Both my teens have kept none of their primary friends in their main group of socialising. They’ve found people with whom they share more in common and I think that’s normal. I’m still friends with some of the mums from baby group all those years ago because those are friends I choose. My dc didn’t.

I can imagine it’s all a shock, but your dc will quickly make new friends at school as they would have anyway. It’s up to you if you want to keep your friendships with the mums going.

Dithyramb · 16/04/2023 09:41

Don’t be silly, OP. Are you actually saying that you didn’t move away because your friends told you not to, and now you feel they ‘owe’ you to send their children to whatever school yours will attend, because you thought there was some kind of ‘contract’?

Saz12 · 16/04/2023 09:41

Posted too soon! But basing your decisions on your freinds needs was never going to work out. They were probably just expressing that theyd rrally miss you and not likibg the change, rather than promising your dc would be together all through school.

MzHz · 16/04/2023 09:42

Move out of London! You’ll make loads of money on the property, enough to fund really good school education for your kids - if indeed you’d even need it!

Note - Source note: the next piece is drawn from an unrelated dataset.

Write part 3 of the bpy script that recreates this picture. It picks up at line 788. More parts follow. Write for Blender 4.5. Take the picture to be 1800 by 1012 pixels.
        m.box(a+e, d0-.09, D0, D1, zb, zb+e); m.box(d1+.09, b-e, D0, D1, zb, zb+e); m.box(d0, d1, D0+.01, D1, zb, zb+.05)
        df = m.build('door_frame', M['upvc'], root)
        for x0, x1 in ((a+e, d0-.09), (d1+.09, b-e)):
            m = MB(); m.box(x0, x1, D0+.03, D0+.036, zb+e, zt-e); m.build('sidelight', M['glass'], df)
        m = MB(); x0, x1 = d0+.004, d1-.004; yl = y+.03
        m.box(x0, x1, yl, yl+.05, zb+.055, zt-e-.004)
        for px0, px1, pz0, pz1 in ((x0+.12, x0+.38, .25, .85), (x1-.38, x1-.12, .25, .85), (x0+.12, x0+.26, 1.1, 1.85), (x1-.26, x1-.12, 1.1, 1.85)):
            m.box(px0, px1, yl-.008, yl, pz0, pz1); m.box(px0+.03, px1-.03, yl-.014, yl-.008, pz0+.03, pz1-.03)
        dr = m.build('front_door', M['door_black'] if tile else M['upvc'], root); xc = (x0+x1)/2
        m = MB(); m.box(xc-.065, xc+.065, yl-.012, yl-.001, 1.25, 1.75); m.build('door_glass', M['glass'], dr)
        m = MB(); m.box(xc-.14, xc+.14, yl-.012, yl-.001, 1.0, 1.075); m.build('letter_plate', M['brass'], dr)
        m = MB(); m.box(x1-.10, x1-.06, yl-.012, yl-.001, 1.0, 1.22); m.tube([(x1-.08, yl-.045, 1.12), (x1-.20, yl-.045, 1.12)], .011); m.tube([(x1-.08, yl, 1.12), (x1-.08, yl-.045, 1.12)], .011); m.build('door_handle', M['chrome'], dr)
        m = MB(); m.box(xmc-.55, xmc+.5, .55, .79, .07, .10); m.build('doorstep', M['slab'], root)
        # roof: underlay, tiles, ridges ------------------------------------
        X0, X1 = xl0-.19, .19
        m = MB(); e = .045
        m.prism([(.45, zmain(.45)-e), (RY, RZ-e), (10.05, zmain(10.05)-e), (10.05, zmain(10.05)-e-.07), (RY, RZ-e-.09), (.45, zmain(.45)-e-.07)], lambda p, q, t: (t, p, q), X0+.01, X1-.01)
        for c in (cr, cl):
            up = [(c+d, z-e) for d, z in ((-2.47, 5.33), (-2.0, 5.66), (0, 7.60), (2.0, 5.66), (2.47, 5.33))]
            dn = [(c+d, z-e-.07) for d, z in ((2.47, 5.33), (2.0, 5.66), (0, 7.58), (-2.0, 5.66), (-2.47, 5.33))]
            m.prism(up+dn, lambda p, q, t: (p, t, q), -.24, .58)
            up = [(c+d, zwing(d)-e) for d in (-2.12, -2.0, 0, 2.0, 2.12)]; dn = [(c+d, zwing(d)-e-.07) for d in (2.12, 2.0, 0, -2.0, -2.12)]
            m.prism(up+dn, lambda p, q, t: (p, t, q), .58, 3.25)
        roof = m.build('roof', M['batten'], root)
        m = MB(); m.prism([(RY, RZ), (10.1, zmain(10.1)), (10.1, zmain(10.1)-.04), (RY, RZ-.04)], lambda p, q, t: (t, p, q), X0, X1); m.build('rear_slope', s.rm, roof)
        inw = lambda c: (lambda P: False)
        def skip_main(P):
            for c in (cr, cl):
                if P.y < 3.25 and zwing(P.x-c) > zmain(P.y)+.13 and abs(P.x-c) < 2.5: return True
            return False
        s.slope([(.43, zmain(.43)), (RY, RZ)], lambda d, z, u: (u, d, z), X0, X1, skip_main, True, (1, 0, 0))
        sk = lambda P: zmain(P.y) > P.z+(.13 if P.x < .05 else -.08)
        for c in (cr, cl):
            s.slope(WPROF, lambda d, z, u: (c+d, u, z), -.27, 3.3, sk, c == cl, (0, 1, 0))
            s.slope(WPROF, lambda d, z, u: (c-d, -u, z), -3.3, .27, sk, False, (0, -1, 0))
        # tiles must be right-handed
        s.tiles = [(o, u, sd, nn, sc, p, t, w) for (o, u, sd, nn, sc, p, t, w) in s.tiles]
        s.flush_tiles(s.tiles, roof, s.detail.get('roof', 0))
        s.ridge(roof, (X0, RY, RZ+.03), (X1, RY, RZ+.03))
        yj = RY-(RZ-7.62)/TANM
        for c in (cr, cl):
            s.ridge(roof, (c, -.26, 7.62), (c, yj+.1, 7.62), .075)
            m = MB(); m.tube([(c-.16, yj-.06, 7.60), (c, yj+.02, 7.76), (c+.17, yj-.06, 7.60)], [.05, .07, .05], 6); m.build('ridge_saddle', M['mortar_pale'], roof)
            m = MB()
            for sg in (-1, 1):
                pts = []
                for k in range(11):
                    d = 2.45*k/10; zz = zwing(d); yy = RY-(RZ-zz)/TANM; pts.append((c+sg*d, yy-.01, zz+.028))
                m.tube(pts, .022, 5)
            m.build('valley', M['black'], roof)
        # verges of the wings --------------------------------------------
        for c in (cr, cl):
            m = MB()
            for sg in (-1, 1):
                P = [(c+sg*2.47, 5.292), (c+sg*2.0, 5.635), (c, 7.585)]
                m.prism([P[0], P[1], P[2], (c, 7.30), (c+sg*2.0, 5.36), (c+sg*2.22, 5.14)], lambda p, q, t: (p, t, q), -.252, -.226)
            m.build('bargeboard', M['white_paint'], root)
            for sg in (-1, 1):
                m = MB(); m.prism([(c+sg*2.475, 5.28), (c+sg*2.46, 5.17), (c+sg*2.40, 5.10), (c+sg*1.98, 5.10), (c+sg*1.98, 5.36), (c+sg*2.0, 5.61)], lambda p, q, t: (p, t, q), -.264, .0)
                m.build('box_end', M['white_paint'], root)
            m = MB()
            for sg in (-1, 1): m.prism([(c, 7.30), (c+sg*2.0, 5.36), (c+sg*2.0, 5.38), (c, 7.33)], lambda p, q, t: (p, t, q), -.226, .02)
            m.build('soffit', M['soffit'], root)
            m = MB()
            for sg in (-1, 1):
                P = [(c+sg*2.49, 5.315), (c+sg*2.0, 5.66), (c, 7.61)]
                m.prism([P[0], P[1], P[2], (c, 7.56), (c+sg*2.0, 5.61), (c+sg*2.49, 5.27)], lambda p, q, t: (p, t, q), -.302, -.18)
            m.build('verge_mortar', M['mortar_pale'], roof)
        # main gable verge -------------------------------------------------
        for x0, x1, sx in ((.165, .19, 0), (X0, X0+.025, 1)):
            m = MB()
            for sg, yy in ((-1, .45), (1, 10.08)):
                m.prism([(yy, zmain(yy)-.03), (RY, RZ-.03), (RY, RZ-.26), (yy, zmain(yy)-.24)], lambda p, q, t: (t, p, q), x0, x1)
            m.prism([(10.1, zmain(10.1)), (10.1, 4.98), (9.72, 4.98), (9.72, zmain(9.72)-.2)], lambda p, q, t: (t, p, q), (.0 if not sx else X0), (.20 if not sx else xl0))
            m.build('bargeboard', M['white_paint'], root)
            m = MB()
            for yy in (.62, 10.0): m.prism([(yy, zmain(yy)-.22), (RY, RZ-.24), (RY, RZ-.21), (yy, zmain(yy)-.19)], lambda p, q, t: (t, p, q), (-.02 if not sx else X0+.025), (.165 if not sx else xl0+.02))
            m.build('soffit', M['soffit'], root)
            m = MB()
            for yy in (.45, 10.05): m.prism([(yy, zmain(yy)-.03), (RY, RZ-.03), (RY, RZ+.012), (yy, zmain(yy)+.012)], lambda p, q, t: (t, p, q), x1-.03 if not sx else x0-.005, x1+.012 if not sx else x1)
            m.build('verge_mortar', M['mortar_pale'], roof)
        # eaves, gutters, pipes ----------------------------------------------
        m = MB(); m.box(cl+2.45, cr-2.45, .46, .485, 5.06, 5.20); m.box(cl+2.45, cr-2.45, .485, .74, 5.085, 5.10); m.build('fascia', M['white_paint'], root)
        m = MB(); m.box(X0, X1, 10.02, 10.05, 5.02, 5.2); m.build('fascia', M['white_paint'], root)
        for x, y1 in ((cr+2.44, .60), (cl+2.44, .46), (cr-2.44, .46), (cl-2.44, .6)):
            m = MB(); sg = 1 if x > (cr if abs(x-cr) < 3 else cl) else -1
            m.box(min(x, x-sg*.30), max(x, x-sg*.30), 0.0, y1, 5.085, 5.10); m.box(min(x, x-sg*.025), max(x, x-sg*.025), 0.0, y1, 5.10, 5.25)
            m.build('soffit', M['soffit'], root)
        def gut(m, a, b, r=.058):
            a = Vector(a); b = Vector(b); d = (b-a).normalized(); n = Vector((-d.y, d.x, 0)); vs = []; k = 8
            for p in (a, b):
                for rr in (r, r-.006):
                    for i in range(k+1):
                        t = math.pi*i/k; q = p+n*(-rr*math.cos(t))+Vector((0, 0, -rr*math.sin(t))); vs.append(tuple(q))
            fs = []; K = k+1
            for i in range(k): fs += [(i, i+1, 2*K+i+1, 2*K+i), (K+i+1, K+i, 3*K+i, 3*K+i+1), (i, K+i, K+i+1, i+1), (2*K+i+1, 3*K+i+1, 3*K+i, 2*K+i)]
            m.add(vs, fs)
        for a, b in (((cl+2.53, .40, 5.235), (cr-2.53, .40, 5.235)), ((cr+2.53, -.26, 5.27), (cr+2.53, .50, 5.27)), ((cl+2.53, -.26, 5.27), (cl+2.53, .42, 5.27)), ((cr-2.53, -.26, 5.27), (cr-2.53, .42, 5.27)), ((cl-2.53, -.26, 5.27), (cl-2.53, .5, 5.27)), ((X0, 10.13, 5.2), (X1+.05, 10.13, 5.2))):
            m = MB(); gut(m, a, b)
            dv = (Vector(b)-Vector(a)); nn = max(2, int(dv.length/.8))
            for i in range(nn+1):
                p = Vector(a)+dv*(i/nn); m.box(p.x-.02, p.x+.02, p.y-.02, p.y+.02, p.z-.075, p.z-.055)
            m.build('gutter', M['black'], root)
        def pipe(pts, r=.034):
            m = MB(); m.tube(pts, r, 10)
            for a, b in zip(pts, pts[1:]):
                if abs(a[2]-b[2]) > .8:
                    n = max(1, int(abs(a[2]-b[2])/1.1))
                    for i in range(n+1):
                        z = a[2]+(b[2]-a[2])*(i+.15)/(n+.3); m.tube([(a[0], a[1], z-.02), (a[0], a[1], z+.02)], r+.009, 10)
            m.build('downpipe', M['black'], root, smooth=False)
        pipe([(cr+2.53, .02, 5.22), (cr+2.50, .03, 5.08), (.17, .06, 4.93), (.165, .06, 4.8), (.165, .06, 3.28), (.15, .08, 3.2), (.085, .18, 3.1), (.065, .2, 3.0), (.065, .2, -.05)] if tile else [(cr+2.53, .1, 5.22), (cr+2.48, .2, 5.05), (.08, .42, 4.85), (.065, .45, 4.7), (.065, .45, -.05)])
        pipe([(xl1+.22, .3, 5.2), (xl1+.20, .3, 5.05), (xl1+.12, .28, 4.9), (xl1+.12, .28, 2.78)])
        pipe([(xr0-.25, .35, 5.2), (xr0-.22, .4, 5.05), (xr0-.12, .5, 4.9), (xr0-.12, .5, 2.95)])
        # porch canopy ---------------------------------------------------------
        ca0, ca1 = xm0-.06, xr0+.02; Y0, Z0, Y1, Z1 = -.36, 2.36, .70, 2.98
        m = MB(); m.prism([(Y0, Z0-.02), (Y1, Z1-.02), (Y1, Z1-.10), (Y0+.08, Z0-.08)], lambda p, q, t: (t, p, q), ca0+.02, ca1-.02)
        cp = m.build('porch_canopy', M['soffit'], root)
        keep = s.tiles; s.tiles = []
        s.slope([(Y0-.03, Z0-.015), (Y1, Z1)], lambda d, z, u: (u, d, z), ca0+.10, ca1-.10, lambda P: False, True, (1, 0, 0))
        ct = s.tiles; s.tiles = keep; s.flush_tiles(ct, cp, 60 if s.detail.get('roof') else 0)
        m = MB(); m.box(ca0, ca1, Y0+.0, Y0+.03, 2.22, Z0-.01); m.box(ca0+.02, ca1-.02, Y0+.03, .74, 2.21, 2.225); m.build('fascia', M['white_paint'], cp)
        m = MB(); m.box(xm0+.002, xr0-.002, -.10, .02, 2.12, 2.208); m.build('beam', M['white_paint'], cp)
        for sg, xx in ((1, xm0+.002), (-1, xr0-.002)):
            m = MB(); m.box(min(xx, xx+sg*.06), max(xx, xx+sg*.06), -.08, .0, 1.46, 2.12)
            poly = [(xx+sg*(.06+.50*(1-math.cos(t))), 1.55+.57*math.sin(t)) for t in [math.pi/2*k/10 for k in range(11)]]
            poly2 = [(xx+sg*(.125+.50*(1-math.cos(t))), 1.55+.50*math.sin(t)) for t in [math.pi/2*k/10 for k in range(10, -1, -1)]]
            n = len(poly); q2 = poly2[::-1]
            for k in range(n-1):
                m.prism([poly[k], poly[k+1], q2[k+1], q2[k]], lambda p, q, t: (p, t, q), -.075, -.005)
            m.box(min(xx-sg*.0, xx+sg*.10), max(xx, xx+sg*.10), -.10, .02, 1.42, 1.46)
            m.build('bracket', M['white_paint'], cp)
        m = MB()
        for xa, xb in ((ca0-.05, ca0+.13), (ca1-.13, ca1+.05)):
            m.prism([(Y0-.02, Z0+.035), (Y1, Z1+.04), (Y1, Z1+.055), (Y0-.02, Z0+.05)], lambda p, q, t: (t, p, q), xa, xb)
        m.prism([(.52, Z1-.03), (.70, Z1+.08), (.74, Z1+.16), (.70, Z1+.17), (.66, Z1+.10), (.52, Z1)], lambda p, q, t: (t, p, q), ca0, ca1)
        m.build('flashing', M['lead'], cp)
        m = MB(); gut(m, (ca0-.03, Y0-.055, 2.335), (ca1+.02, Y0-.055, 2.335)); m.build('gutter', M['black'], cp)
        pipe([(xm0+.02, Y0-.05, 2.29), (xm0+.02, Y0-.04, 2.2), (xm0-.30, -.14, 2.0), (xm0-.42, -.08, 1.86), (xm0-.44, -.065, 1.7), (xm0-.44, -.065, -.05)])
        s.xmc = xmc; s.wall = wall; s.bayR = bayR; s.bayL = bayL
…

we weren’t in London, but my parents moved us when I got to secondary level because they could not afford to sent both of us, so we moved to where the schools were a lot better

dryingstuff · 16/04/2023 09:42

@hettie I've been reading about some bulge years & the distance offered have really shrunk. some parents leaving school this summer haven't got places they expected as in past yrs they would have.

I'm fine with my dc going to state & private was never an option because I can't afford it.

OP posts:
Heronwatcher · 16/04/2023 09:43

Look, things can change, maybe they looked around the state schools and had worries, as others have said

dryingstuff · 16/04/2023 09:43

moving had pros and cons. I would have had more school options but leaving family, friends and community is quite hard or maybe i'm wrong to think that.

OP posts:
MzHz · 16/04/2023 09:44

And in my experience if the parents send their kids to another school or private school they won’t invite your kids to join them, they all tend to hurl themselves into the private school life

HiddenGiraffes · 16/04/2023 09:44

Not sure why you are getting a hard time from some posters. Yes, it probably wasn't a malicious plot and they probably felt awkward telling you after their previous comments. They should have, though. The one who is moving should certainly have mentioned it.